Putting the Los Alamos garbage “elsewhere”

New York Times (NYT) has an article about cleanup operations at Los Alamos, where waste is being “dug up and trucked elsewhere.” Best I can tell, “elsewhere” means dry storage and WIPP. For more detail, they also link to this report to Congress from the U.S. Department of Energy (DoE) Office of Environmental Management (EM). Aside from the report authors’ decision to use the word “disposition” as a verb, it’s a charming document – nice figures, important bits highlighted, useful executive summary.

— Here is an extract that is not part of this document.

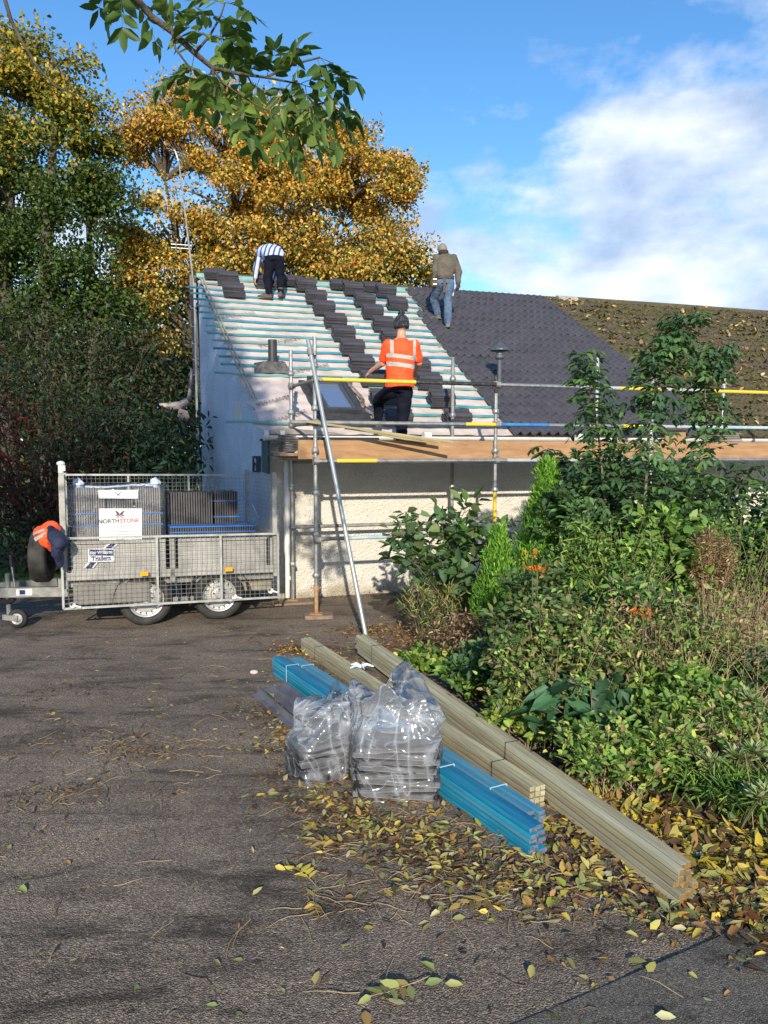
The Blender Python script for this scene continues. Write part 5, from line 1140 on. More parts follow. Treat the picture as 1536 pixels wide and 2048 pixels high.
# metal dry verge lengths at the left of the bags
gm = mat('grey_metal_trim', (.13, .13, .15), .4, .5, col2=(.22, .22, .25), vscale=4, bump=.1)
for k, (pa_, pb_, lab) in enumerate([((516, 1392), (640, 1510), 'grey folded metal trim length lying outermost beside the batten bundle'), ((540, 1384), (660, 1490), 'grey folded metal trim length, middle of the three by the batten bundle'), ((566, 1380), (690, 1488), 'grey folded metal trim length closest to the blue battens')]):
    p_, q_ = gr(*pa_), gr(*pb_); p_.z = .02+.008*k; q_.z = .05; dd = (q_-p_).normalized(); ss = Vector((-dd.y, dd.x, 0)); b = MB(); w_ = .055
    prof2 = [(-w_, .0), (-w_*.2, .006), (0, .045), (.012, .045), (w_*.3, .004), (w_, .006)]
    vs = [p_+ss*x+Z*z for x, z in prof2]+[q_+ss*x+Z*z for x, z in prof2]; m_ = len(prof2)
    b.add(vs, [(i, i+1, m_+i+1, m_+i) for i in range(m_-1)]); o = b.build('metal_trim', gm, None, origin=p_); o.modifiers.new('s', 'SOLIDIFY').thickness = .003; tag(o, lab, 'metal trim', 'metal trim lengths beside the bags')
q = gr(508, 1348); b = MB(); b.ball(q+Z*.018, (.04, .03, .02), 10, 7); o = b.build('pale_stone', mat('pale_stone', (.5, .46, .38), .9), None, True, origin=q); tag(o, 'small pale stone on the driveway beside the far end of the blue battens', 'stone')
# the two shrink-wrapped packs
pg = mat('grey_fitting', (.06, .062, .068), .5, col2=(.12, .125, .135), vscale=5, bump=.15)
def pack(name, px, py, w, dpt, h, yaw, lab, nl, top, lean=0.0):
    c_ = gr(px, py); t = thing(name, c_, lab, 'wrapped pack', 'packs of roof fittings wrapped in clear plastic')
    X = Vector((math.cos(yaw), math.sin(yaw), 0)); Yv = Vector((-math.sin(yaw), math.cos(yaw), 0)); c_ = c_+Yv*(dpt/2)
    for k in range(nl):
        z_ = .012+h*(k+.5)/nl; b = MB(); a_ = (.10 if k % 2 else -.06); ax = ((X*math.cos(a_)+Z*math.sin(a_)*.5).normalized(), Yv, (Z*math.cos(a_)-X*math.sin(a_)*.5).normalized())
        # angled trough-shaped fitting
        cc = c_+Z*z_+X*(.02*(k % 3-1)); L2 = w*.94; D2 = dpt*.92; th = h/nl*.80
        pr = [(-D2/2, -th*.5), (-D2/2+.02, th*.35), (-D2*.1, th*.5), (D2*.1, th*.5), (D2/2-.02, th*.35), (D2/2, -th*.5)]
        vs = [cc+ax[1]*y+ax[2]*z-ax[0]*(L2/2) for y, z in pr]+[cc+ax[1]*y+ax[2]*z+ax[0]*(L2/2) for y, z in pr]; m_ = len(pr)
        b.add(vs, [tuple(range(m_))[::-1], tuple(range(m_, 2*m_))]+[(i, (i+1) % m_, m_+(i+1) % m_, m_+i) for i in range(m_)]); b.build('fitting', pg, t, bevel=.006)
    # film: rings from the ground to the loose gathered mouth
    na = 130; b = MB(); vs = []; lv = 56
    for j in range(lv+1):
        f = j/lv; z_ = .004+top*f; hf = h/top
        if f < hf: e_ = 1.06+.05*mnoise.noise((j*.25, yaw*7, 1))
        else:
            g = (f-hf)/(1-hf); e_ = 1.05-.05*math.sin(g*3)-.13*g*g+.18*mnoise.noise((g*2, yaw*9, 5))
        for k in range(na):
            a_ = 2*math.pi*k/na; ca, sa = math.cos(a_), math.sin(a_); pw = .55+.35*max(0, min(1, (f-hf)*2.2))
            sx_ = math.copysign(abs(ca)**pw, ca)*w/2; sy_ = math.copysign(abs(sa)**pw, sa)*dpt/2
            am = .010 if f < hf else .010+.040*min(1, (f-hf)*3)
            nz = mnoise.noise((ca*1.6+yaw, sa*1.6, f*2.2)); rg = .6-abs(mnoise.noise((ca*2.6+yaw*3, sa*2.6, f*2.0)))*2
            r_ = e_*(1+ (am*2.3*nz+am*.9*rg)/max(w, dpt)*2)
            top_var = (.27*mnoise.noise((ca*1.5+yaw*5, sa*1.5, 0))-.03)*max(0, f-hf)/(1-hf)
            vs.append(c_+X*(sx_*r_+lean*max(0, f-hf))+Yv*(sy_*r_)+Z*(z_+top_var+.010*nz))
    fs = [(j*na+k, j*na+(k+1) % na, (j+1)*na+(k+1) % na, (j+1)*na+k) for j in range(lv) for k in range(na)]
    ctr = len(vs); vs.append(c_+X*lean*.5+Z*(top*.86)); fs += [(lv*na+k, lv*na+(k+1) % na, ctr) for k in range(na)]
    b.add(vs, fs); b.build('plastic_wrap', film('clear_wrap_%d' % int(h*100), .02, h, .45, 4.0, .16, .34), t, smooth=True); return t
pack('wrapped_pack', 662, 1568, .36, .30, .24, .55, 'shrink-wrapped pack of grey roof fittings, the left and farther of the two', 6, .52, .10)
pack('wrapped_pack', 792, 1606, .50, .34, .31, -.06, 'larger shrink-wrapped pack of grey roof fittings lying on the leaves against the blue battens', 8, .60, -.02)
# ================================================================ VEGETATION
lf = leafmat('leaf', .32, .5); lfa = leafmat('autumn_leaf', .38, .55); litm = leafmat('fallen_leaf', .12, .6)
bark = mat('bark', (.055, .045, .033), .95, col2=(.14, .12, .09), vscale=9, bump=.8, bscale=25, bdist=.02, stretch=(4, 4, 1))
barkp = mat('pale_bark', (.12, .10, .07), .95, col2=(.26, .23, .17), vscale=9, bump=.6, bscale=25, stretch=(4, 4, 1))
stemg = mat('green_stem', (.06, .09, .03), .8, col2=(.14, .12, .06), vscale=8); stemb = mat('brown_stem', (.09, .06, .035), .85, col2=(.20, .15, .09), vscale=8)
A_ = lambda v: np.array(list(v))
def bez(p, q, r_, n=8): return [p.lerp(q, t).lerp(q.lerp(r_, t), t) for t in [i/n for i in range(n+1)]]
def tree(name, label, base, trunks, lobes, Yc, dens, lsz, palf, mleaf, group=None, per=90, cr=.5, barkm=None):
    t = thing(name, base, label, 'tree', group); L = Leaves(); tb = MB(); cl = []
    for tr_ in trunks: tb.tube(tr_[0], tr_[1], 10)
    nodes = [p for tr_ in trunks for p in tr_[0][1:]]
    for (px, py, pr, dy) in lobes:
        Y = Yc+dy; c = at(px, py, Y); r_ = pr*Y/1500; n = max(4, int(dens*r_*r_))
        for i in range(n):
            d = Vector(rng.normal(0, 1, 3)).normalized(); q = c+Vector((d.x*r_, d.y*r_*.8, d.z*r_))*(random.uniform(.55, 1.0))
            cl.append((q, c))
    for (q, c) in cl:
        nd = min(nodes, key=lambda p: (p-q).length+max(0, p.z-q.z+.5)*2)
        m_ = nd.lerp(q, .5)+Vector((0, 0, random.uniform(.1, .5)))
        if random.random() < .9: tb.tube(bez(nd, m_, q, 5), [.06, .05, .040, .030, .020, .010], 5, False)
        n = int(per*random.uniform(.5, 1.4)); out = A_((q-c).normalized())
        P = A_(q)+np.clip(rng.normal(0, 1, (n, 3)), -1.7, 1.7)*np.array([cr, cr, cr*.55])*random.uniform(.6, 1.1)
        D = rdir(n)+out*.6+np.array([0, 0, -.35]); Nn = rng.normal(0, .6, (n, 3))+np.array([0, -.45, .8])
        L.add(P, D, Nn, rng.uniform(.7, 1.3, n)*lsz, rng.uniform(.6, 1.0, n)*lsz*.85, palf(q, n))
    tb.build('trunk', barkm or bark, t, True); L.build('crown', mleaf, t); return t
YEL = [(.76, .46, .08), (.70, .50, .10), (.62, .32, .05), (.46, .37, .08), (.50, .24, .05), (.30, .27, .06), (.74, .55, .16)]
GRN = [(.045, .085, .018), (.07, .12, .022), (.10, .155, .03), (.03, .06, .014)]
OLV = [(.28, .27, .04), (.42, .33, .04), (.17, .20, .035), (.52, .32, .04), (.10, .15, .025)]
def pal_orange(q, n):
    py = 905-(q.z-2)/q.y*1500
    g = .20+.5*max(0, min(1, (py-430)/180))*(1 if q.y > 22.2 else .35)
    return np.where(rng.uniform(0, 1, (n, 1)) < g, pal(n, GRN+OLV[2:3], .2), pal(n, YEL, .2))
tb0 = Vector((-4.6, 22.5, 0)); 
def tk(pts, Y): return [at(x, y, Y) if y < 1100 else Vector((at(x, 900, Y).x, Y, 0)) for x, y in pts]
ot_lobes = [(400, 232, 55, 0), (520, 222, 50, 0), (660, 268, 45, 0), (280, 270, 50, 0), (720, 300, 45, 0), (238, 560, 46, 0), (320, 300, 80, 0), (410, 260, 90, .3), (520, 290, 105, 0), (640, 330, 95, .5), (715, 360, 90, 0), (770, 430, 70, 0), (640, 470, 130, .5), (455, 420, 130, -.6), (335, 450, 95, 0), (520, 520, 120, .2), (765, 530, 70, .3), (270, 560, 55, 0), (330, 560, 80, -.5), (232, 475, 38, .4), (810, 520, 42, 0), (795, 360, 32, 0), (840, 545, 26, .3), (600, 250, 50, 0), (690, 500, 90, -.5), (560, 400, 110, -.5), (240, 620, 50, 0), (320, 640, 60, 0)]
tree('maple_tree', 'broad orange and gold autumn maple rising behind the stripped roof', Vector((-3.2, 22.6, 0)),
     [(tk([(500, 1200), (500, 800), (495, 600), (470, 430), (450, 320)], 22.6), [.30, .26, .20, .11, .03]), (tk([(560, 1200), (590, 700), (640, 520), (700, 400)], 22.8), [.28, .2, .12, .03]), (tk([(440, 1200), (400, 700), (360, 520), (330, 360)], 22.5), [.26, .18, .11, .03])],
     ot_lobes, 22.4, 6.4, .10, pal_orange, lfa, 'autumn trees behind the cottage', per=400, cr=.40)
tree('maple_tree', 'darker green and yellow tree standing close behind the orange maple, filling its lower gaps', Vector((-4, 26, 0)),
     [(tk([(420, 1200), (420, 700), (400, 520)], 26), [.3, .2, .05]), (tk([(700, 1200), (700, 650), (720, 520)], 26), [.3, .2, .05])],
     [(300, 560, 90, 0), (430, 540, 100, 0), (560, 560, 110, 0), (700, 560, 100, 0), (800, 580, 50, 0), (380, 640, 90, 0), (250, 660, 70, 0), (480, 440, 90, 0), (620, 440, 80, 0)], 26, 2.6, .15, lambda q, n: pal(n, GRN+OLV[:3], .2), lfa, 'autumn trees behind the cottage', per=190, cr=.55)
def pal_left(q, n):
    py = 905-(q.z-2)/q.y*1500
    g = min(1, max(.12, (py-180)/230)); return np.where(rng.uniform(0, 1, (n, 1)) < g, pal(n, GRN, .22), pal(n, OLV+[(.45, .32, .05)], .2))
tree('sycamore_tree', 'tall dark green tree with yellowing top at the left edge, left of the orange maple', Vector((-9, 20.5, 0)),
     [(tk([(92, 1200), (88, 620), (96, 420), (110, 250), (115, 130)], 20.3), [.24, .19, .14, .08, .03]), (tk([(20, 1200), (10, 620), (20, 400), (40, 200)], 20.6), [.24, .19, .12, .03]), (tk([(180, 1200), (185, 650), (178, 450), (165, 320)], 20.8), [.16, .12, .08, .02])],
     [(30, 110, 60, 0), (95, 120, 65, 0), (150, 165, 65, .3), (-30, 180, 80, 0), (60, 210, 90, 0), (165, 250, 62, 0), (20, 320, 90, 0), (120, 340, 85, .3), (195, 320, 42, 0), (215, 400, 30, 0), (40, 430, 90, .5), (150, 450, 80, 0), (40, 560, 100, .2), (170, 560, 75, 0), (110, 640, 90, .5), (-60, 400, 90, 0), (-50, 560, 90, 0), (20, 660, 80, 0), (210, 620, 50, 0), (-70, 280, 80, 0)],
     20.4, 6.5, .11, pal_left, lf, 'autumn trees behind the cottage', per=380, cr=.42)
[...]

The NYT also cites the report’s upper estimate for the total cleanup cost as $260 billion, less than the $300 billion I had thought.

The article also includes a link to a DoE flyer about jobs created and saved by the Recovery Act. The good news for nuclear wastenistas is that if you live near one of these 18 locations (I’m 2.5 hours away from the nearest one – boooo) there are jobs. The not so good news is that they have 10,800 new or saved jobs and 73,000 job applicants. So about 14.8% of the people who applied for a job with the nuclear waste cleanup crew got/kept one.

Just for fun, let’s compare that number to college acceptance rates. Applying for and getting one of these nuclear waste cleanup jobs is very roughly equivalent to getting into Amherst, the 18th most selective college in the country. If the hiring/acceptance decisions are completely random, you have a better chance of getting into CalTech or Cornell than of getting one of these jobs.